Ideally I would like to see a man in his fifties, who was a political outsider like Trump, and a billionaire (therefore virtually unbribable) standing in the USA on a Trump-like ticket of cleaning out the swamp and STOPPING the stupid war in Ukraine immediately. Ideally he would be a genuine practising Christian too.
Ideally I would like to see Sunak replaced immediately with a genuine practising Christian who held to traditional Conservative low tax, low regulation policies. I would like him to be unbribable, no older than sixty-five.
Lies and bribery: We know that dating back to the early seventies at least there has been traceable political bribery. Promises of post-premiership speaking tours totalling millions of pounds are a way of bribing a Prime Minister/Minister …… and it works. Lies are stock-in-trade for politicians – we all know that ……. hence my wish for a practising Christian who is hopefully less given to lies and rich enough to be less attracted by promises of post ministerial speaking tours. Naive I realise, but maybe worth a try.

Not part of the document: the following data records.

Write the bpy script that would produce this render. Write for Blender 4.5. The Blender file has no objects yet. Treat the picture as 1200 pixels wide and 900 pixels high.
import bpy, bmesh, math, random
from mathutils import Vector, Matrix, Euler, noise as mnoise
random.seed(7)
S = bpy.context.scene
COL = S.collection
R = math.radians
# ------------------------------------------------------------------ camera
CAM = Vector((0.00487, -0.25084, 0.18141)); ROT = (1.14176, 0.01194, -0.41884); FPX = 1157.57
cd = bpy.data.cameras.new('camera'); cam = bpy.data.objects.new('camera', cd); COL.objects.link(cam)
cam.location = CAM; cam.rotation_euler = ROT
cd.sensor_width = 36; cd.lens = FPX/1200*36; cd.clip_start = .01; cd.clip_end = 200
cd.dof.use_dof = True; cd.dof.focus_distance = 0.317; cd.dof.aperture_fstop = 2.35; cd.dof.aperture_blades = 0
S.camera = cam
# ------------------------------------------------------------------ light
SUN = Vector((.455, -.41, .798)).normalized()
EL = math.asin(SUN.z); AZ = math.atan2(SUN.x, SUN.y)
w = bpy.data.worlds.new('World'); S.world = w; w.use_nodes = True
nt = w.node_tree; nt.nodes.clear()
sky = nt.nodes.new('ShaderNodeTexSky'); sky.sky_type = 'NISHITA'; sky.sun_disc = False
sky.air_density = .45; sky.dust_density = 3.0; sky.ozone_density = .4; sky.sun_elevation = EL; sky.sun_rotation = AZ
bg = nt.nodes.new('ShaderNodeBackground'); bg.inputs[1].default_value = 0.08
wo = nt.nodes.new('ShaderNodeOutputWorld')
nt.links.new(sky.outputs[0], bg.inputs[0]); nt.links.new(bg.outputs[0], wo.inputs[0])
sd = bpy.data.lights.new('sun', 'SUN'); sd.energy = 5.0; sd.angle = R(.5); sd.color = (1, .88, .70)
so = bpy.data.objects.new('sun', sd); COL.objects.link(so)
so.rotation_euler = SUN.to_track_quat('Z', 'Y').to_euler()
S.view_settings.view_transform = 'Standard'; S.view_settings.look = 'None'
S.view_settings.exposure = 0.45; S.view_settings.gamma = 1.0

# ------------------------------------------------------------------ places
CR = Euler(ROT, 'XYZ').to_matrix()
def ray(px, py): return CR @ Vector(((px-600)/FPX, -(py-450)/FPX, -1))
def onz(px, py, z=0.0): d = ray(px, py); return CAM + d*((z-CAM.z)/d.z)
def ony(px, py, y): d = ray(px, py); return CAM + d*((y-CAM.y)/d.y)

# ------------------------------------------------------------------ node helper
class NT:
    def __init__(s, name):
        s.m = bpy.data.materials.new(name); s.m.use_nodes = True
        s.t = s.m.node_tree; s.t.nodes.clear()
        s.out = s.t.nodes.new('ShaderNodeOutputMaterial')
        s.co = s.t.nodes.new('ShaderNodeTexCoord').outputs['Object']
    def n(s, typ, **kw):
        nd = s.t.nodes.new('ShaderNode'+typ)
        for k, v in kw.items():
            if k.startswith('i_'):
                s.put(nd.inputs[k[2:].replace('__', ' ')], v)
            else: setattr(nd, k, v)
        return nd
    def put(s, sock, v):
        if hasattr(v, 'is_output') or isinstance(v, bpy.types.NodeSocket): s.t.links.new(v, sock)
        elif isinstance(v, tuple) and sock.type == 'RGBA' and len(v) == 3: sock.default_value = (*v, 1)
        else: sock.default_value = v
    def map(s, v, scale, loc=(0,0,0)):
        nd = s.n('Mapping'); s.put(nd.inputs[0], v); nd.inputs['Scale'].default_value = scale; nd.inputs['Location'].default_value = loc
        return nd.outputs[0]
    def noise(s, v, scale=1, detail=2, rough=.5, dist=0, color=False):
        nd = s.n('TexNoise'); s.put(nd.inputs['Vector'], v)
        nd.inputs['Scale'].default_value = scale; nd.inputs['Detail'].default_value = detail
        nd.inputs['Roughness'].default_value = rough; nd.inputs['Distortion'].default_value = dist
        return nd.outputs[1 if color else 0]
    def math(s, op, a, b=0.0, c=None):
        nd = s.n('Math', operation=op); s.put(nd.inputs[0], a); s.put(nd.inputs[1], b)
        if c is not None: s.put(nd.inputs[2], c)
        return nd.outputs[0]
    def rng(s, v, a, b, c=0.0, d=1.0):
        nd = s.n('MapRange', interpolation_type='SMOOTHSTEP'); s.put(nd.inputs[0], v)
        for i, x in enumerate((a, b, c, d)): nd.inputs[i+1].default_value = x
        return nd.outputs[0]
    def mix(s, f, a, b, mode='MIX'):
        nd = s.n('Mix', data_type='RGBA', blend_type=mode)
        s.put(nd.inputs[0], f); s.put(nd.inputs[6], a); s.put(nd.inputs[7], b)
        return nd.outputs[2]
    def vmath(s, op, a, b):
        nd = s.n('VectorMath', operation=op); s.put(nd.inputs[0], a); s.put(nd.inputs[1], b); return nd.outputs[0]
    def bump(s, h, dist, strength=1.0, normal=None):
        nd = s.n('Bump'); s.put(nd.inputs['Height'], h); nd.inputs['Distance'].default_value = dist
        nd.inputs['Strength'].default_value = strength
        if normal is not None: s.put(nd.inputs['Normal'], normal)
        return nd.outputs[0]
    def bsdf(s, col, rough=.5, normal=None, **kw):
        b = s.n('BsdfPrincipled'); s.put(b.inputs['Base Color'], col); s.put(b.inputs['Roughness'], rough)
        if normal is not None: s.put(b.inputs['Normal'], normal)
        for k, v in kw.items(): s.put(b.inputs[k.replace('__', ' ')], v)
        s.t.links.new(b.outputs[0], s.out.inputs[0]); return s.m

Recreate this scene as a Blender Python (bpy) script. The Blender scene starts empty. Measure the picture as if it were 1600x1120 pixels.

You say “I do wonder whether that [vote] rigging will happen in the next election – it might just be too obvious.”
They don’t care if it is. We all know what is going on, and they know that we know – the grotesquely selective application of the law; the ballot-harvesting and vote-rigging; the unashamed bribery and corruption – and they don’t give a flying flamingo about any of it.
Their unspoken message to the electorate is “What are you going to do about it?”
And frankly, there is not much we CAN do this side of a revolution.
I agree with most of this, but I fail to see why you should prefer ‘a genuine practising Christian’. A principled person of any religion, or indeed a sincere agnostic, would surely be equally suitable? Just a person with PRINCIPLES!